Concluding remarks and implications for conservation

This study presents three main results. First, after 40 years of regeneration, clear-cut secondary forests reached only 20% of the forest stand biomass in old-growth forests. Strong losses were observed in species and functional diversity, along with changes in species composition (i.e., dominance of early successional trait species), suggesting that clear-cut secondary forests surrounded by a non-forest matrix may take longer to recover. Second, although the selectively logged forests in this study showed similar species and functional diversity to those of old-growth forests, biomass was still only 50% of old-growth forest, probably due to the removal of large trees with high economic value.
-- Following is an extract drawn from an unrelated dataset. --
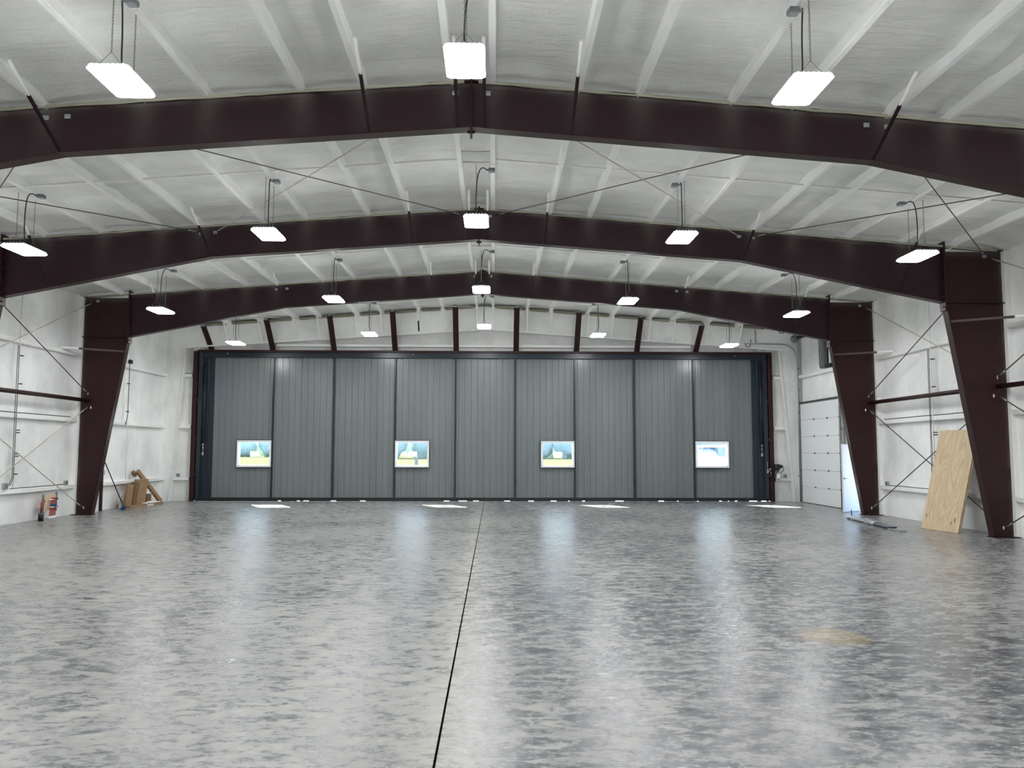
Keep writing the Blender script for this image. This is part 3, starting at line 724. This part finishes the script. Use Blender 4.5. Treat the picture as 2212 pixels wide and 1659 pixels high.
# ------------------------------------------------------------------ rods and struts
def rod(p, q, r, mat, label, grp, sag=0, cut=None):
    p = Vector(p); q = Vector(q); t = empty('brace_rod', p)
    n = 12; pts = [p.lerp(q, k/n) - Vector((0, 0, sag*sin(pi*k/n))) - p for k in range(n+1)]
    m = MB(); m.tube(pts, r, 8); m.build('rod', mat, t)
    d = (q-p).normalized()
    L = (q-p).length; MB().tube([d*.12, d*.30], r*1.5, 8).build('threaded_end', M_galv, t); MB().tube([d*(L-.30), d*(L-.12)], r*1.5, 8).build('threaded_end', M_galv, t)
    return tag(t, label, 'brace rod', grp)
for s in (-1, 1):
    w_ = side_w[s]; g = 'roof cross-brace rods in the nearer bay'
    za, zb, zc = zp(.35)-.10, zp(5.8)-.12, zp(11.1)-.10
    rod((s*.35, D[1]-.02, za), (s*5.66, D[0]+.02, zb), .009, M_rodk, '%s roof slope: thin rod from the middle frame ridge towards the nearest frame' % w_, g)
    rod((s*5.66, D[1]-.02, zb), (s*.35, D[0]+.02, za), .009, M_rodf, '%s roof slope: thin rod from mid-span of middle frame to nearest frame ridge' % w_, g)
    rod((s*5.96, D[1]-.02, zb), (s*11.05, D[0]+.02, zc), .010, M_rodk, '%s roof slope: outer rod from mid-span out to the nearer eave' % w_, g)
    rod((s*11.05, D[1]-.02, zc), (s*5.96, D[0]+.02, zb), .010, M_rodk, '%s roof slope: outer rod from the middle frame eave in to mid-span' % w_, g)
    g2 = 'slack roof cables over the big door'
    rod((s*.4, DEND-.9, zp(0)-.10), (s*6.2, D[2]+.4, zp(6)-.12), .008, M_rodf, 'slack thin cable in the %s end bay sloping down from the ridge' % w_, g2, .16)
    rod((s*5.6, DEND-.9, zp(6)-.10), (s*10.6, D[2]+.4, zp(10.6)-.12), .008, M_rodf, 'slack thin cable in the %s end bay near the eave' % w_, g2, .16)
    # side wall cross bracing, bays 1-2 and 2-3
    X = 11.22
    for b, (ya, yb, nm) in enumerate([(D[1], D[2], 'farther'), (D[0], D[1], 'nearer')]):
        g3 = 'wall cross-brace rods'
        rod((s*X, ya+.02, 6.02), (s*X, yb-.02, 3.42), .013, M_rodk, 'upper %s wall rod of the %s bay, falling away from the camera' % (w_, nm), g3)
        rod((s*X, ya+.02, 3.42), (s*X, yb-.02, 6.02), .013, M_rodf, 'upper %s wall rod of the %s bay, rising away from the camera' % (w_, nm), g3)
        rod((s*X, ya+.02, 3.02), (s*X, yb-.02, .20), .013, M_rodf if s < 0 else M_rodk, 'lower %s wall rod of the %s bay, falling away from the camera' % (w_, nm), g3)
        rod((s*X, ya+.02, .20), (s*X, yb-.02, 3.02), .013, M_rodf if s < 0 else M_rodk, 'lower %s wall rod of the %s bay, rising away from the camera' % (w_, nm), g3)
        m = MB(); m.tube([(s*X, ya+.02, 3.22), (s*X, yb-.02, 3.22)], .055, 14); o = m.build('wall_strut', M_mar)
        tag(o, 'maroon pipe strut between the columns along the %s wall, %s bay' % (w_, nm), 'pipe strut', 'struts between the side columns')
    # conduit pairs and foam-coated sag rod at mid bay
    yy = 20.38
    t = empty('conduit_run', (s*11.42, yy, 0))
    MB().tube([(0, 0, .9), (0, 0, 5.9)], .013, 8).build('sag_rod', M_rib, t)
    top = 4.40; m = MB()
    for k, dy in enumerate((-.11, -.05)): m.tube([(-s*.02, dy*s*-1, top), (-s*.02, dy*s*-1+.015*k, 2.74), (-s*.02, dy*s*-1+.02, 1.15), (-s*.02, dy*s*-1-.10, .95)], .0075, 8)
    m.build('black_cable', M_conc_cable, t)
    m = MB()
    for zz in (4.15, 3.45, 2.30, 2.24, 1.72, 1.66, 1.22): m.box(-.035, .035, -.05+(.08 if s < 0 else -.08), .05+(.08 if s < 0 else -.08), zz-.012, zz+.012)
    m.build('cable_clamp', M_blk, t)
    tag(t, 'black cables clamped to a vertical rod on the %s wall between frames' % w_, 'cable run', 'cable runs on the side walls')
    # horizontal cable on the middle girt
    m = MB(); pts = [(s*11.445, y, 2.735+.008*fn(y, s, 0, 1.5, 2)) for y in lin(17.6, 23.0, .3)]; m.tube(pts, .012, 6); o = m.build('wall_cable', M_conc_cable)
    tag(o, 'thin dark cable lying on the middle girt of the %s wall' % w_, 'cable')
    m = MB(); pts = [(s*11.445, y, .875+.008*fn(y, s, 2, 1.5, 2)) for y in lin(20.3, 22.85, .3)]; m.tube(pts, .011, 6); o = m.build('wall_cable', M_conc_cable)
    tag(o, 'thin dark cable lying on the knee-high girt of the %s wall' % w_, 'cable')
def outlet(x, y, z, s, lab, rz=0, big=False):
    t = empty('outlet_box', (x, y, z), rz); k = 1.25 if big else 1
    MB().box(*sorted((0, -s*.07)), -.06*k, .06*k, -.05*k, .07*k).build('box_body', M_galv, t, .008)
    MB().box(*sorted((-s*.07, -s*.076)), -.045, .045, -.035, .055).build('face_plate', M_grey, t, .004)
    tag(t, lab, 'outlet box', 'outlet boxes on the girts')
outlet(-11.45, 22.85, .91, -1, 'outlet box on the left wall girt, beside the farthest frame')
outlet(-11.45, 20.05, .93, -1, 'larger pale outlet box on the left wall girt under the cable run', big=True)
outlet(11.45, 22.90, .91, 1, 'outlet box on the right wall girt, left of the plywood')
outlet(10.98, YE-.13, .92, 1, 'outlet box on the short girt beside the hydraulic pump', pi/2)
outlet(-11.0, YE-.13, .92, -1, 'outlet box on the short girt left of the big door', -pi/2)
# thin conduit at left beyond last frame
t = empty('conduit_run', (-11.42, 26.5, 0)); m = MB(); m.tube([(0, 0, .9), (0, 0, 5.9)], .012, 8); m.build('sag_rod', M_rib, t)
m = MB(); m.tube([(.02, -.05, 4.75), (.02, -.05, 3.0), (.02, -.16, 2.62), (.02, -.22, 2.72)], .011, 8); m.build('black_cable', M_conc_cable, t)
m = MB()
for zz in (4.65, 3.95, 3.05): m.box(-.03, .03, -.09, .02, zz-.015, zz+.015)
m.box(-.03, .05, -.05, .10, 4.60, 4.72); m.build('cable_clamp', M_blk, t)
tag(t, 'thin cable clamped to the vertical rod on the left wall beyond the farthest frame', 'cable run')
# cable looping from the short girt to the overhead door track
m = MB(); m.tube([(11.12, YE-.14, .80), (11.22, YE-.16, .72), (11.30, YE-.18, .73), (11.36, YE-.22, .88), (11.40, YE-.30, .94), (11.42, YE-.45, .95)], .014, 8); o = m.build('looped_cable', M_blk)
tag(o, 'short black cable drooping between the corner and the overhead door track', 'cable')

# ------------------------------------------------------------------ sectional overhead door, right wall
XD = 11.46; OY0, OY1, OH = 25.98, 29.34, 3.52
t = struct(empty('door_2', (XD, OY0, 0))); L = OY1-OY0; h = OH/6
for i in range(6):
    m = MB(); m.box(-.025, .02, 0, L, i*h+.004, (i+1)*h-.004); pn = m.build('door_section', M_white, t, .005)
    if i:
        for yy in (.05, .98, 2.12):
            m = MB(); m.box(-.045, -.022, yy-.03, yy+.03, i*h-.03, i*h+.03); m.lathe([(0,-.04),(.012,-.04),(.012,.04),(0,.04)], (-.045, yy, i*h), 'y', 8); m.build('hinge', M_grey, t)
MB().box(-.04, .02, -.05, L+.05, OH, OH+.035).build('top_seal', M_grey, t); MB().box(-.05, .02, -.05, L+.05, OH+.035, OH+.07).build('top_gap', M_blk, t)
MB().box(-.04, .02, 0, L, -.0, .02).build('bottom_seal', M_blk, t)
for yy, top in ((L+.04, 5.95), (-.10, 5.95)):
    m = MB(); m.box(-.04, .05, yy, yy+.07, 0, top); m.build('jamb_angle', M_galv, t)
    # track: up, then curve to the inside
    pts = [(-.07, yy+.03, .02), (-.07, yy+.03, 3.5), (-.09, yy+.03, 5.2)] + [(-.09-.52*(1-cos(a)), yy+.03, 5.2+.52*sin(a)) for a in lin(.15, pi/2, .18)] + [(-1.3, yy+.03, 5.73), (-2.0, yy+.03, 5.74)]
    m = MB(); m.tube(pts, .026, 8); m.build('track', M_galv, t)
    m = MB()
    for zz in (.4, 1.1, 1.8, 2.5, 3.2, 4.0, 4.8): m.box(-.08, .0, yy-.01, yy+.05, zz, zz+.06)
    m.build('track_bracket', M_grey, t)
    m = MB(); m.box(-1.60, -1.55, yy+.01, yy+.05, 5.74, 6.32); m.build('hanger_angle', M_galv, t)
    m = MB(); m.torus((-1.86, yy+.03, 5.70), .09, .012, 'y', 16, 6, pi, 2*pi); m.tube([(-1.77, yy+.03, 5.70), (-1.75, yy+.03, 5.90)], .012, 6); m.tube([(-1.95, yy+.03, 5.70), (-1.95, yy+.03, 5.76)], .012, 6); m.build('stop_hook', M_blk, t)
    m = MB(); m.lathe([(0,-.04),(.14,-.04),(.14,-.02),(.11,-.015),(.11,.03),(.14,.035),(.14,.05),(0,.05)], (-.14, yy+.02, 5.92), 'y', 24); m.build('cable_drum', M_grey, t)
MB().tube([(-.14, -.1, 5.92), (-.14, L+.1, 5.92)], .016, 10).build('torsion_shaft', M_galv, t)
m = MB(); pts = [(-.14+.05*cos(a), L-.25-1.1*a/(2*pi*34), 5.92+.05*sin(a)) for a in lin(0, 2*pi*34, pi/5)]; m.tube(pts, .013, 5); m.build('torsion_spring', M_blk, t)
# wall gear above the overhead door
t = empty('spring_anchor_post', (11.50, 27.35, 4.62)); m = MB(); m.prism([(-.17, .15), (-.12, .03), (0, 0), (.12, .03), (.17, .15), (.17, 1.45), (-.17, 1.45)], 'x', -.07, 0); m.build('post', M_grey, t, .01)
MB().box(-.085, -.07, -.03, .03, .2, 1.4).build('centre_groove', M_galv, t)
tag(t, 'grey metal post with rounded foot on the right wall above the overhead door', 'mounting post')
t = empty('door_operator', (11.48, 26.85, 4.62)); m = MB(); m.box(-.05, 0, -.04, .04, .1, 1.3); m.build('chain_guide', M_blk, t); m = MB(); m.box(-.12, 0, -.42, .04, -.02, .10); m.build('control_box', M_blk, t, .01)
tag(t, 'narrow black chain guide with a box at its foot above the overhead door', 'door operator')
# surface conduit across the corner
m = MB(); m.tube([(10.60, YE-.13, 4.60), (11.0, YE-.14, 4.59), (11.36, YE-.16, 4.60)], .014, 8); o = m.build('corner_conduit', M_grey); tag(o, 'thin grey conduit running to the right corner above the short upper girt', 'conduit')
m = MB(); m.tube([(-10.60, YE-.13, 4.60), (-11.0, YE-.14, 4.61), (-11.4, YE-.16, 4.62)], .012, 8); o = m.build('corner_conduit', M_grey); tag(o, 'thin grey conduit running to the left corner above the short upper girt', 'conduit')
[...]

This finding highlights the need to expand protection of intact forests against unplanned and illegal selective logging because they reduce the potential value of these forests for mitigating global climate change. Finally, shifts in stand biomass drivers were found among forests with different anthropogenic disturbance histories. While the most abundant species seemed to be the main contributor to above-ground biomass (mass-ratio hypothesis), the importance of the niche complementarity (especially due to increases in functional diversity) seems to be high in forests under intermediate disturbance intensity (e.g., selectively logged forests). An increasing number of studies elsewhere have focused on the drivers of biomass, and our analysis shows that forests disturbance history must be taken into account to fully understand these relationships. Our results highlight that initiatives for biodiversity conservation are a crucial component of tropical forests ecosystem services (e.g., co-benefits between carbon stocks and biodiversity under REDD +), and are positively linked to higher biomass and carbon stocks, especially in forests under some type of anthropogenic disturbance, like most of the remaining Brazilian Atlantic Forest.